*GIVEN INFORMATION:*
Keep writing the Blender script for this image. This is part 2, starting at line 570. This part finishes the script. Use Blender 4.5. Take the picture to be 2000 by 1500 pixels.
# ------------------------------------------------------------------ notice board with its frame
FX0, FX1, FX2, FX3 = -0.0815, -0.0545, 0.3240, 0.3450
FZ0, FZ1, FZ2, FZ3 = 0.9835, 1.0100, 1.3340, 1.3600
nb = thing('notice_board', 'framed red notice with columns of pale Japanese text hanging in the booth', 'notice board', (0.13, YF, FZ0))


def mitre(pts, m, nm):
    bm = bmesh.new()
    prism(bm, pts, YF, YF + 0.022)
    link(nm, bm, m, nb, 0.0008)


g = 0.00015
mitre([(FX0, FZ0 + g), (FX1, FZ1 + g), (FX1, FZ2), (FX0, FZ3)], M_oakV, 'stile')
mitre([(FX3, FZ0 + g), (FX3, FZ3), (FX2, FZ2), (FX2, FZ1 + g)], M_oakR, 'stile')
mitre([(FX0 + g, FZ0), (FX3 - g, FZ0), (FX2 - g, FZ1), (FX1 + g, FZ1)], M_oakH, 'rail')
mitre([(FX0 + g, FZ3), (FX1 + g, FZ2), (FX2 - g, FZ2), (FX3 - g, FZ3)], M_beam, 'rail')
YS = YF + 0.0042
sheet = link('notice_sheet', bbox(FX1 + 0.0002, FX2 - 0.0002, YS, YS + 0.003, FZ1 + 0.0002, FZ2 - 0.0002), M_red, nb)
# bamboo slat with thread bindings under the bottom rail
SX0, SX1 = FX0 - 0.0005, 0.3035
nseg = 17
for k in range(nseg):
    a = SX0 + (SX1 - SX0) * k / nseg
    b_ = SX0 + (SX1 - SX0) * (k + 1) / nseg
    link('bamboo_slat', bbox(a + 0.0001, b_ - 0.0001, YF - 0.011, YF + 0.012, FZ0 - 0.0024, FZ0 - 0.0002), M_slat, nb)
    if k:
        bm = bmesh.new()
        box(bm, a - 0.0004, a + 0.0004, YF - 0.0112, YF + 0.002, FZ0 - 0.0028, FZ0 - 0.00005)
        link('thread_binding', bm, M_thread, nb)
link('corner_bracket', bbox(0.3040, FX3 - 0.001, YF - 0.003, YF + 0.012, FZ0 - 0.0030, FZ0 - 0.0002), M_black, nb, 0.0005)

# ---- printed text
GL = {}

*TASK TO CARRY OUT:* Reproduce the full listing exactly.

*ANSWER IN FULL:*
Keep writing the Blender script for this image. This is part 2, starting at line 570. This part finishes the script. Use Blender 4.5. Take the picture to be 2000 by 1500 pixels.
# ------------------------------------------------------------------ notice board with its frame
FX0, FX1, FX2, FX3 = -0.0815, -0.0545, 0.3240, 0.3450
FZ0, FZ1, FZ2, FZ3 = 0.9835, 1.0100, 1.3340, 1.3600
nb = thing('notice_board', 'framed red notice with columns of pale Japanese text hanging in the booth', 'notice board', (0.13, YF, FZ0))


def mitre(pts, m, nm):
    bm = bmesh.new()
    prism(bm, pts, YF, YF + 0.022)
    link(nm, bm, m, nb, 0.0008)


g = 0.00015
mitre([(FX0, FZ0 + g), (FX1, FZ1 + g), (FX1, FZ2), (FX0, FZ3)], M_oakV, 'stile')
mitre([(FX3, FZ0 + g), (FX3, FZ3), (FX2, FZ2), (FX2, FZ1 + g)], M_oakR, 'stile')
mitre([(FX0 + g, FZ0), (FX3 - g, FZ0), (FX2 - g, FZ1), (FX1 + g, FZ1)], M_oakH, 'rail')
mitre([(FX0 + g, FZ3), (FX1 + g, FZ2), (FX2 - g, FZ2), (FX3 - g, FZ3)], M_beam, 'rail')
YS = YF + 0.0042
sheet = link('notice_sheet', bbox(FX1 + 0.0002, FX2 - 0.0002, YS, YS + 0.003, FZ1 + 0.0002, FZ2 - 0.0002), M_red, nb)
# bamboo slat with thread bindings under the bottom rail
SX0, SX1 = FX0 - 0.0005, 0.3035
nseg = 17
for k in range(nseg):
    a = SX0 + (SX1 - SX0) * k / nseg
    b_ = SX0 + (SX1 - SX0) * (k + 1) / nseg
    link('bamboo_slat', bbox(a + 0.0001, b_ - 0.0001, YF - 0.011, YF + 0.012, FZ0 - 0.0024, FZ0 - 0.0002), M_slat, nb)
    if k:
        bm = bmesh.new()
        box(bm, a - 0.0004, a + 0.0004, YF - 0.0112, YF + 0.002, FZ0 - 0.0028, FZ0 - 0.00005)
        link('thread_binding', bm, M_thread, nb)
link('corner_bracket', bbox(0.3040, FX3 - 0.001, YF - 0.003, YF + 0.012, FZ0 - 0.0030, FZ0 - 0.0002), M_black, nb, 0.0005)

# ---- printed text
GL = {}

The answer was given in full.